Kur'ân-ı kerîmin on dördüncü sûresi. İbrâhim sûresinin 28 ve 29. âyetleri Medîne'de, diğerleri Mekke'de nâzil oldu (indi). Elli iki âyet-i kerîmedir. Otuz beşten kırk bire kadar olan âyetler İbrâhim aleyhisselâmın duâsını ihtivâ ettiği için İbrâhim sûresi denilmiştir. Sûrede; Allahü teâlâya, peygamberlerine ve âhiret hayâtına îmân konuları ve İbrâhim aleyhisselâmın duâsı bildirilmektedir. (İbn-i Abbâs, Taberî)
Allahü teâlâ İbrâhim sûresinde meâlen buyuruyor ki:
Allah'a îmân etmeyenlerin yaptıkları faydalı işler, fırtınalı bir günde rüzgârın savurduğu küller gibidir.

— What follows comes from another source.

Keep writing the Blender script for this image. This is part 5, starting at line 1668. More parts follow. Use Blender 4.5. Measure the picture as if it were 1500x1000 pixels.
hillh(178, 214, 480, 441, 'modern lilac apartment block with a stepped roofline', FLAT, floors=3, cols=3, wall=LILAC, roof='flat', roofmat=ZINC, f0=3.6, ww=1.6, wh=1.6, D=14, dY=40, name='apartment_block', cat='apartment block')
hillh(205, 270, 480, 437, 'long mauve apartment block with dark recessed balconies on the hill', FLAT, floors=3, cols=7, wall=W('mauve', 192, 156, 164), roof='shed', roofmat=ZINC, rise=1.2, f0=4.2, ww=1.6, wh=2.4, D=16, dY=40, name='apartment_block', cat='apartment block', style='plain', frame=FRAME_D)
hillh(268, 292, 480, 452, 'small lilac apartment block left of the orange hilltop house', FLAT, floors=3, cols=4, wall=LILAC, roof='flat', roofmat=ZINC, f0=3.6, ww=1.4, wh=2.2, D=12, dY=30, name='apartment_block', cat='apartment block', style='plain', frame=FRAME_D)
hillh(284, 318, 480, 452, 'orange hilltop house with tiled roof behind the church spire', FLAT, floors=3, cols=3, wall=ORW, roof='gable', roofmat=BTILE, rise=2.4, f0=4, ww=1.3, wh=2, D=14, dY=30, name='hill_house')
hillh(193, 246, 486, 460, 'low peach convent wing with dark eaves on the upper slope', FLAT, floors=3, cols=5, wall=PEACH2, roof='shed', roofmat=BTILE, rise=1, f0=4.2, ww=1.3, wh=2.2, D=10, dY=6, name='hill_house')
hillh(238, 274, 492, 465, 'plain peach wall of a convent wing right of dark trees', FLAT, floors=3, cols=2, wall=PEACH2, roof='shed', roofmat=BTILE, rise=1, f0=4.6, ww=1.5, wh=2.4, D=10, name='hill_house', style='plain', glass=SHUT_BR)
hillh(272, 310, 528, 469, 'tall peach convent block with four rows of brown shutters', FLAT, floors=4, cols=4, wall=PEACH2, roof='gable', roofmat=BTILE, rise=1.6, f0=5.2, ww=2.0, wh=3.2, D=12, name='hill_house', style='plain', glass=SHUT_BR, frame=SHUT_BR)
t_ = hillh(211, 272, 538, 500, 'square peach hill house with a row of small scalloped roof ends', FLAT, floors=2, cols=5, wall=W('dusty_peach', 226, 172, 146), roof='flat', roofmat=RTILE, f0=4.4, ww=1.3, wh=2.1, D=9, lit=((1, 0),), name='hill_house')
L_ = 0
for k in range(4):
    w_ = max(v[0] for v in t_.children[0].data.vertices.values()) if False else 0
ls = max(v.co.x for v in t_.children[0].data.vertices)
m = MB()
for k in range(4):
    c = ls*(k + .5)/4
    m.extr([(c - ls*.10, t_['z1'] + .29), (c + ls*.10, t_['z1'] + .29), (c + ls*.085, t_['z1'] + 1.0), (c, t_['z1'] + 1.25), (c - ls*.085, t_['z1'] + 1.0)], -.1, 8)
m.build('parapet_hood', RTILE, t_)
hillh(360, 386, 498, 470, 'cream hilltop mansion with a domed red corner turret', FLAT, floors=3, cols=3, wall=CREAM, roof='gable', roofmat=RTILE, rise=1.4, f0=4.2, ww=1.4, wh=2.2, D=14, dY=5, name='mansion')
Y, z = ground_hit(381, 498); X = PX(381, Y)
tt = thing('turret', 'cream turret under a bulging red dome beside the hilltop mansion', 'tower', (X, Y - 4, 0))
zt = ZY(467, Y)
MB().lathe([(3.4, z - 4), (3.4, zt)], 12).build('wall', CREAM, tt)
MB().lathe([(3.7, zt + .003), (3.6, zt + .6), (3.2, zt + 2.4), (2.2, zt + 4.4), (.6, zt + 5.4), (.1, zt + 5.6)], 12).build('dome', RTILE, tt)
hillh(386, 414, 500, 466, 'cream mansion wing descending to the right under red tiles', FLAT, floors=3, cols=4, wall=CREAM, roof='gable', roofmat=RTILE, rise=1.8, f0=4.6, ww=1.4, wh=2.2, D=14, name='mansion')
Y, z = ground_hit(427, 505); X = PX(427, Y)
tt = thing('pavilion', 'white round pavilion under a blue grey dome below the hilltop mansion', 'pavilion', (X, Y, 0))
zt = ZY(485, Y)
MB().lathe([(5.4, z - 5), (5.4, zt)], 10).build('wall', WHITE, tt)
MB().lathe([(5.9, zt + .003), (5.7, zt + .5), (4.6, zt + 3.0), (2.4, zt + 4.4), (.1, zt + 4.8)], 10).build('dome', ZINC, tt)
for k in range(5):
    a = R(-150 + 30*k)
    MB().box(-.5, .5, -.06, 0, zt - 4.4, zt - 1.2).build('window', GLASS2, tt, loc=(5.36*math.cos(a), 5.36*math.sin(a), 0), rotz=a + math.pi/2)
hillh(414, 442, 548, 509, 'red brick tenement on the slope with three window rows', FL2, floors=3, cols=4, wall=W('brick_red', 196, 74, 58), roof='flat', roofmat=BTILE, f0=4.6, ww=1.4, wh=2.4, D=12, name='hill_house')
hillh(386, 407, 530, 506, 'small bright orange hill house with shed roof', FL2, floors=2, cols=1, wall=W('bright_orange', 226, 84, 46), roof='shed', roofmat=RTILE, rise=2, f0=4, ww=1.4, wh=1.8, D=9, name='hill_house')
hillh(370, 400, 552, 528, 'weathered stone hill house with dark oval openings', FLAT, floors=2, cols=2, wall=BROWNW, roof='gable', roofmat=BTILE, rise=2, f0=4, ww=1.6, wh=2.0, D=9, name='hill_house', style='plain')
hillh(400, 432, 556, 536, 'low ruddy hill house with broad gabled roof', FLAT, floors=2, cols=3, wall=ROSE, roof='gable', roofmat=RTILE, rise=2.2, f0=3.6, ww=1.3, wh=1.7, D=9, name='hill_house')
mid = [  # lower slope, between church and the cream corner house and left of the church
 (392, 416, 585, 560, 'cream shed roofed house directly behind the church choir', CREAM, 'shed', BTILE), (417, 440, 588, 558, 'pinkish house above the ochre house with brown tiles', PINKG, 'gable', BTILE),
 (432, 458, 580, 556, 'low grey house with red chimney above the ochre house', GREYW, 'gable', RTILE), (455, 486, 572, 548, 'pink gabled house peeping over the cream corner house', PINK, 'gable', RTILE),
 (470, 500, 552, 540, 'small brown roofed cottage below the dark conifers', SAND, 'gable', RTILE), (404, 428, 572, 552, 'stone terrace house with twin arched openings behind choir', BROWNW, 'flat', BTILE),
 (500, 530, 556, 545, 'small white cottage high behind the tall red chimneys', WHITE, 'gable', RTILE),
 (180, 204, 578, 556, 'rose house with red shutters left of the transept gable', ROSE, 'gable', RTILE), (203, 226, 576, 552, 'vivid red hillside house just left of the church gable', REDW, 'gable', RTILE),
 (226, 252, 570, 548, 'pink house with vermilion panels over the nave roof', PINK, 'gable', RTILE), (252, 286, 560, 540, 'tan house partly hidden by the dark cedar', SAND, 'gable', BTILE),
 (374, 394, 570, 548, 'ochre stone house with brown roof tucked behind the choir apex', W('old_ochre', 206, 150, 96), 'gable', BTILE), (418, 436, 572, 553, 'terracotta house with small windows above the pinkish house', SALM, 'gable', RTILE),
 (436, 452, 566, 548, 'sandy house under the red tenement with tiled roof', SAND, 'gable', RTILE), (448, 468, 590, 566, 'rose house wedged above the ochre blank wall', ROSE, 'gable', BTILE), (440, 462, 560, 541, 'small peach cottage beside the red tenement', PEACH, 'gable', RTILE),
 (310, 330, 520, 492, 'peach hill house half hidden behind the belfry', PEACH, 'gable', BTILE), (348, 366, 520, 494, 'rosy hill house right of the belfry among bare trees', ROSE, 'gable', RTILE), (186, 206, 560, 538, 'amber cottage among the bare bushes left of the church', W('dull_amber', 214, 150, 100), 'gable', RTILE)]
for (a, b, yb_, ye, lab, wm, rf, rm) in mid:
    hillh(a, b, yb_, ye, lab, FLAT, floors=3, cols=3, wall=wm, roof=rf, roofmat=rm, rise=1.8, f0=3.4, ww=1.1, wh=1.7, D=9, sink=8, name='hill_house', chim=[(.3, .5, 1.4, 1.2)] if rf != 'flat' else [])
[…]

Âhirette o işlerin hiçbir faydasını bulamazlar. (Âyet: 18) İbrâhim sûresini baştan sona kadar okuyana, sayısız çok sevâb verilir. (Hadîs-i şerîf-Envâr-ut-Tenzîl)
Bu yolda ve bu uğurda beraber olmak dileğiyle…
"Ne yanar kimse bana âteş-i dilden özge
Ne açar kimse kapım bâd-ı sabâdan gayrı"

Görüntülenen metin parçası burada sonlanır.